Whether or not you will be able to position that scope for optimum eye relief with both (or either) rifles depends entirely on the amount of forward/backward position flexibility the mount position and scope configuration allows. Again, the only way to figure it out is to try it out.
Most of us don't pay enough attention to the technicalities of eye relief when choosing or mounting a scope. It's why we've all been whacked by a scope on the eyebrow or bridge of the nose at least once. Most of us also don't pay enough attention to the importance of neck position in response to recoil, and position our scopes much farther forward than we should, which makes us shove our heads forward on the stock to get a full field of view.
By and large we're a nation of stock-crawlers, probably because we all learned to shoot with nonrecoiling .22s. But when you crawl the stock on a recoiling gun, the noncompressible bones in your neck will keep your head in place while your shoulder is pushed backward and the stock slides past your cheek, and the scope will meet your eyebrow or the bridge of your nose with unpleasant effect. If your head is upright relative to the stock, it will move with the stock and the shoulder, and the distance between your eye and the back of the scope will not change.
To avoid unpleasantries, set eye relief for your proper shooting position by assembling your gun and prospective mount system (preferably before you spend your money) and leaving the scope loose enough in the rings to move it freely backward or forward.

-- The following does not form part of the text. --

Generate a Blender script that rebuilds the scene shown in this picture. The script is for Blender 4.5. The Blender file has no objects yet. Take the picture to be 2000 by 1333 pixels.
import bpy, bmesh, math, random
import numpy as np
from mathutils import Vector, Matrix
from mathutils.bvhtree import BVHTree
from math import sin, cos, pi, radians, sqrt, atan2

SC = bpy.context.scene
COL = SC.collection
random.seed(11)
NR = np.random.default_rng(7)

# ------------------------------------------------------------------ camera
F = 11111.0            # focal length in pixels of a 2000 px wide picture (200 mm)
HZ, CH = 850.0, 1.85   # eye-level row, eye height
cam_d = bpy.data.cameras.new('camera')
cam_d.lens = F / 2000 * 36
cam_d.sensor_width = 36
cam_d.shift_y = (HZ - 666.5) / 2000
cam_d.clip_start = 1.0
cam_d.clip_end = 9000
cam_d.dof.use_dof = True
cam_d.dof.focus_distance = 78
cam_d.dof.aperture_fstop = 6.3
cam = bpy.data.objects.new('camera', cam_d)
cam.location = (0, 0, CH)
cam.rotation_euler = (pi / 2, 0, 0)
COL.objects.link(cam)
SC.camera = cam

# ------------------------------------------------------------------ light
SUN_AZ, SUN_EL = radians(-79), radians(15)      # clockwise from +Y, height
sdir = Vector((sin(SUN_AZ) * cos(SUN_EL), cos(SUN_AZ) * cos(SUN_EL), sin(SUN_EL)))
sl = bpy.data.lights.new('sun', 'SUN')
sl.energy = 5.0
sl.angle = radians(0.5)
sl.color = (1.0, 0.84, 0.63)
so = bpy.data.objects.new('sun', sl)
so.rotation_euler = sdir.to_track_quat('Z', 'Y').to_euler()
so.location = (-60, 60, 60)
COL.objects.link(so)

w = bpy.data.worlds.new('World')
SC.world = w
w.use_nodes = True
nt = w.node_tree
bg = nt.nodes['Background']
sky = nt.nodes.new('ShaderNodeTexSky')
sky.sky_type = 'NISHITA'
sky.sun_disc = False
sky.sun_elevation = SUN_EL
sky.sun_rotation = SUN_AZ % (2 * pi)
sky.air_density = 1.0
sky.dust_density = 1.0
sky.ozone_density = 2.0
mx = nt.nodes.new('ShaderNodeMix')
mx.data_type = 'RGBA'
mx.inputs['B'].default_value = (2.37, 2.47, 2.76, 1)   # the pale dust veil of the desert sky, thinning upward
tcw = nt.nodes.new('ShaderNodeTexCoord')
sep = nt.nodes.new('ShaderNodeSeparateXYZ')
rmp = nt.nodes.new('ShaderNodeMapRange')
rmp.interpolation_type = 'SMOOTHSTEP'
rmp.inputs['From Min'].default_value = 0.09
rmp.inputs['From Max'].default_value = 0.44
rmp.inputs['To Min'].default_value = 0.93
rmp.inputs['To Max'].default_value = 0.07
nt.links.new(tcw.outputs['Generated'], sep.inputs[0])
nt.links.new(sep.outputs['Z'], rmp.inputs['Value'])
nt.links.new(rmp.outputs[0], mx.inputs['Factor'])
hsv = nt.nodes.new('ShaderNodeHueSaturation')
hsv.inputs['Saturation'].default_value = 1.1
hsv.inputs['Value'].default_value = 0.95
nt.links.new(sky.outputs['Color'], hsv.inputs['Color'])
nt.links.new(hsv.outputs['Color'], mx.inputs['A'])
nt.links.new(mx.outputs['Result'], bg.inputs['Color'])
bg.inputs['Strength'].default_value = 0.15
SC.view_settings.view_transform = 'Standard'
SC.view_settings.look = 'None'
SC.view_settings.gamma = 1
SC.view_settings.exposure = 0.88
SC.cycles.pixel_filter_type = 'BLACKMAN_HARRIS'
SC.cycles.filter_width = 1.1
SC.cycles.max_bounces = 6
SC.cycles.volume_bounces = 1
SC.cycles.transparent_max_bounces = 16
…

Close your shooting eye and shoulder the gun naturally, keeping your head upright and not crawling the stock. Then open your eye. If the scope is not positioned for correct eye relief, move it backward (sometimes forward) until it is. If the mount configuration or scope turret position will not allow that, don't change your shooting position. Instead, use extension rings, a different mount or a different scope. It's your scar tissue.